The fair value of the trademark was estimated using the relief-from-royalty method, which presumes the owner of the asset avoids hypothetical royalty payments that would need to be made for the use of the asset if the asset was not owned. Key assumptions and estimates used are forecasted revenue, a royalty rate of 3.0%, and a discount rate of 21.8%. Such assumptions included significant unobservable inputs and changes in these significant unobservable inputs might result in a significantly higher or lower fair value measurement. The useful life of the trademark was estimated to be 20 years and amortization for the trademark has been recorded in operating expenses in our Consolidated Statements of Income.
The fair value of the customer relationships was estimated using the multi-period excess earnings method. The excess earnings methodology is an income approach methodology that estimates the projected cash flows of the business attributable to the customer relationships, net of charges for the use of other identifiable assets of the business including working capital, fixed assets, and other intangible assets. Key assumptions and estimates used in deriving the projected cash flows are forecasted revenue, earnings before interest, taxes, depreciation, and amortization ("EBITDA") margin of 8.8%, customer attrition rate of 5.0%, and discount rates in the range of 21.0% to 23.5%. Such assumptions include significant unobservable inputs and such changes in these significant unobservable inputs might result in a significantly higher or lower fair value measurement. The useful life of the customer relationships was estimated to be 20 years and amortization for these intangible assets has been recorded in operating expenses in our Consolidated Statements of Income.
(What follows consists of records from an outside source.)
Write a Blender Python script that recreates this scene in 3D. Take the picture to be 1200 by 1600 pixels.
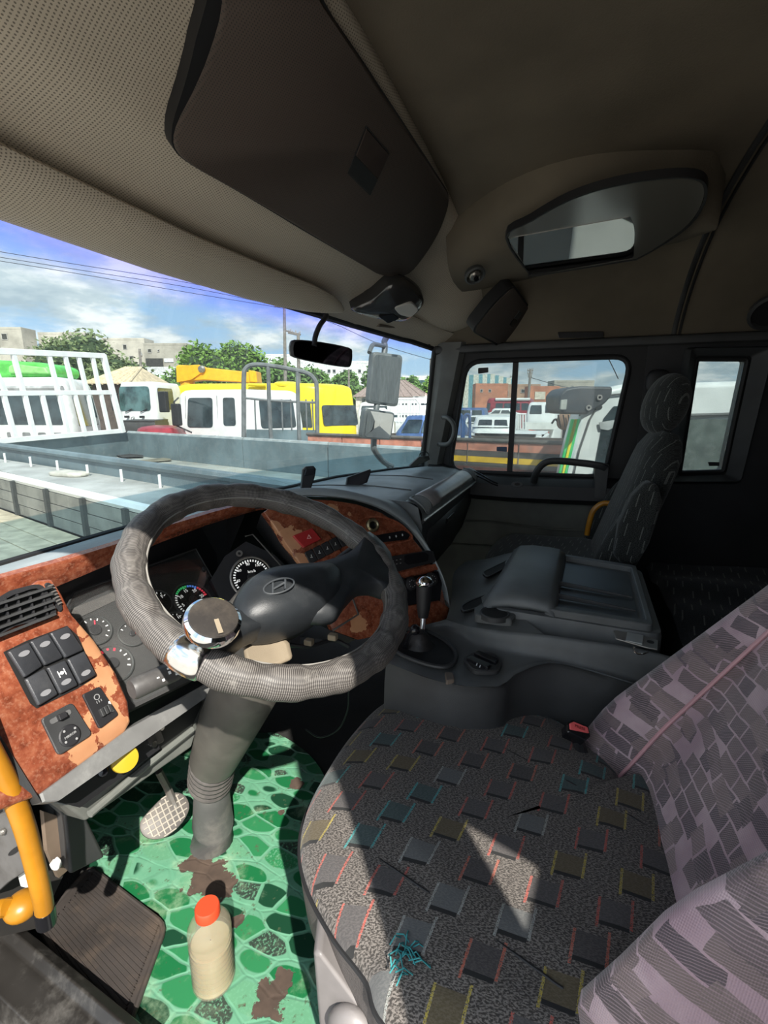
import bpy, bmesh, math, random
from mathutils import Vector, Matrix
from mathutils.geometry import tessellate_polygon
random.seed(7)
S = bpy.context.scene
COL = S.collection
for o in list(bpy.data.objects): bpy.data.objects.remove(o)
# ------------------------------------------------------------------ camera
FPX = 750.0
CAM = Vector((0.0, 0.0, 1.15))
YAW, PITCH = math.radians(20.2), math.radians(12.3)
FWD = Vector((math.cos(YAW)*math.cos(PITCH), math.sin(YAW)*math.cos(PITCH), -math.sin(PITCH)))
RGT = Vector((math.sin(YAW), -math.cos(YAW), 0))
UPV = RGT.cross(FWD)
cd = bpy.data.cameras.new('camera'); cam = bpy.data.objects.new('camera', cd); COL.objects.link(cam)
cd.sensor_fit = 'HORIZONTAL'; cd.sensor_width = 36; cd.lens = 36*FPX/1200; cd.clip_start = 0.02; cd.clip_end = 2000
m3 = Matrix((RGT, UPV, -FWD)).transposed()
cam.matrix_world = Matrix.Translation(CAM) @ m3.to_4x4()
S.camera = cam
# ------------------------------------------------------------------ light and sky
SUN_DIR = Vector((0.83, 0.66, -1.0)).normalized()
sd = bpy.data.lights.new('sun', 'SUN'); sun = bpy.data.objects.new('sun', sd); COL.objects.link(sun)
sd.energy = 4.6; sd.angle = math.radians(0.6); sd.color = (1.0, 0.95, 0.87)
sun.rotation_euler = SUN_DIR.to_track_quat('-Z', 'Y').to_euler(); sun.location = (-5, -5, 12)
vs = S.view_settings
vs.view_transform = 'Standard'; vs.look = 'None'; vs.gamma = 1.0; vs.use_curve_mapping = False; vs.exposure = 1.1
S.display_settings.display_device = 'sRGB'
SKY_STRENGTH = 0.95

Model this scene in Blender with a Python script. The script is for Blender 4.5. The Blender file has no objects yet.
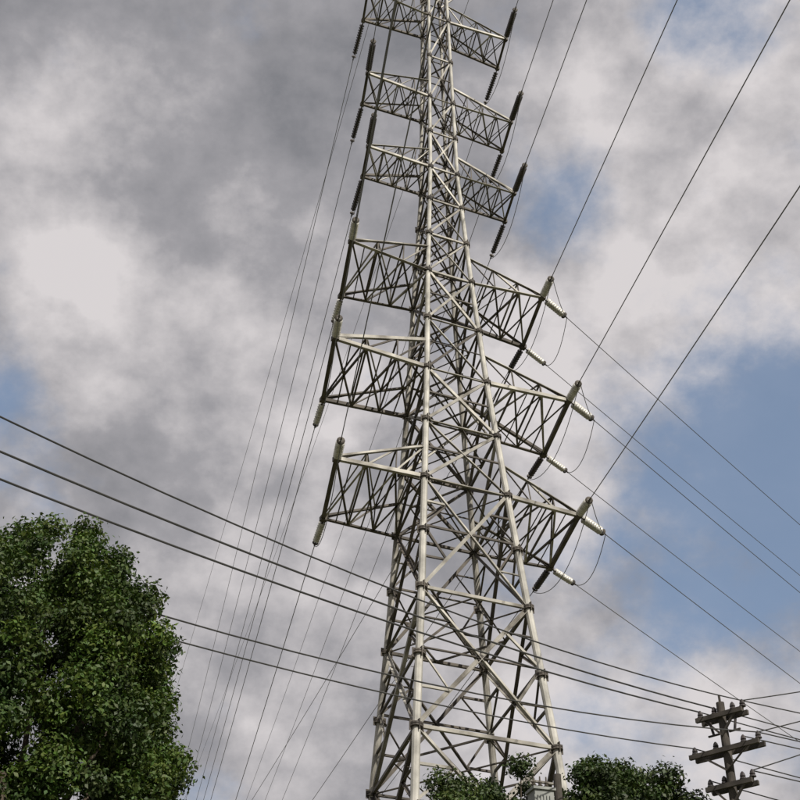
import bpy, math, random
import numpy as np
from mathutils import Vector
random.seed(7); rng=np.random.default_rng(7)
S=bpy.context.scene
EYE=1.6
# ---------------------------------------------------------------- materials
def mat(name,c1,c2,scale=3.0,rough=.6,metal=0.0,trans=0.0,bump=0.0,detail=4,attr=None):
    m=bpy.data.materials.new(name); m.use_nodes=True
    nt=m.node_tree; N=nt.nodes; L=nt.links
    b=N['Principled BSDF']; b.inputs['Roughness'].default_value=rough; b.inputs['Metallic'].default_value=metal
    tc=N.new('ShaderNodeTexCoord'); no=N.new('ShaderNodeTexNoise'); no.inputs['Scale'].default_value=scale; no.inputs['Detail'].default_value=detail
    L.new(tc.outputs['Object'],no.inputs['Vector'])
    r=N.new('ShaderNodeValToRGB'); r.color_ramp.elements[0].color=(*c1,1); r.color_ramp.elements[1].color=(*c2,1)
    r.color_ramp.elements[0].position=.32; r.color_ramp.elements[1].position=.68
    L.new(no.outputs['Fac'],r.inputs['Fac']); col=r.outputs['Color']
    if attr:
        a=N.new('ShaderNodeAttribute'); a.attribute_name=attr
        mx=N.new('ShaderNodeMix'); mx.data_type='RGBA'; mx.blend_type='MULTIPLY'; mx.inputs[0].default_value=1
        L.new(col,mx.inputs[6]); L.new(a.outputs['Color'],mx.inputs[7]); col=mx.outputs[2]
    L.new(col,b.inputs['Base Color'])
    if bump:
        bp=N.new('ShaderNodeBump'); bp.inputs['Strength'].default_value=bump; L.new(no.outputs['Fac'],bp.inputs['Height']); L.new(bp.outputs['Normal'],b.inputs['Normal'])
    if trans:
        t=N.new('ShaderNodeBsdfTranslucent'); L.new(col,t.inputs['Color'])
        ms=N.new('ShaderNodeMixShader'); ms.inputs[0].default_value=trans
        L.new(b.outputs[0],ms.inputs[1]); L.new(t.outputs[0],ms.inputs[2]); L.new(ms.outputs[0],N['Material Output'].inputs['Surface'])
    return m
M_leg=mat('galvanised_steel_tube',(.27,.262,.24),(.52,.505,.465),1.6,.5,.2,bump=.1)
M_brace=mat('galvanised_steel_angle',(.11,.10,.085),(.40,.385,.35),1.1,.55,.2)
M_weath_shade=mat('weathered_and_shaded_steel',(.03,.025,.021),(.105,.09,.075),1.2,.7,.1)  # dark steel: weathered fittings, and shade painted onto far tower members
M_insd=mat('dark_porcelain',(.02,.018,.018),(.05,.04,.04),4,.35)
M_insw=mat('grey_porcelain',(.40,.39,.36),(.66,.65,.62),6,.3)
M_wire=mat('aluminium_conductor',(.10,.10,.10),(.18,.18,.18),1,.6,.3)
M_wired=mat('black_insulated_cable',(.03,.03,.03),(.05,.05,.05),1,.6)
M_conc=mat('concrete',(.16,.15,.14),(.27,.26,.24),3,.9,bump=.2)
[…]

Transaction costs of $1,505 for the year ended December 31, 2023 have been recorded within operating expenses in the Consolidated Statements of Income.
AG SM Holdings Ltd
On December 23, 2022, the Company formed a joint venture ("AG SM Holdings Ltd.") with Apparel FZCO, through its subsidiary, Madden Asia Holding Limited. The Company owns 50.1% interest in AG SM Holdings Ltd. and paid a contribution of $7,014. AG SM Holdings Ltd. is the exclusive distributor of the Company's products in the Middle East. As the Company has a controlling financial interest in the joint venture in AG SM Holdings Ltd., the assets, liabilities, and results of operations of AG SM Holdings Ltd. are consolidated and included in the Company’s consolidated financial statements. The other member's interest is reflected in “Net income attributable to noncontrolling interests” in the Consolidated Statements of Income and “Noncontrolling interests” in the Consolidated Balance Sheets.
Dolce Vita® Handbags
On December 27, 2021, the Company acquired the rights for Dolce Vita® Handbags for the total purchase price of $2,000, which include trademarks and all internet domain name registrations.
South African joint venture
On June 28, 2021, the Company completed the acquisition of the remaining 49.9% non-controlling interest in its South African joint venture in the amount of $2,260. The South African joint venture was formed in 2014 and distributes Steve Madden® footwear and accessories/apparel throughout South Africa.
European joint venture
On April 14, 2021, the Company completed the acquisition of the remaining 49.9% non-controlling interest in its European joint venture in the amount of $16,682. The European joint venture was formed in 2016 and distributes Steve Madden® and Dolce Vita® footwear and accessories/apparel to most countries throughout Europe.
Sale of Minority Noncontrolling Interest
On April 1, 2022, the Company sold a 49.9% minority non-controlling interest in Steve Madden South Africa Proprietary Limited for $1,017 to a third party to form a joint venture.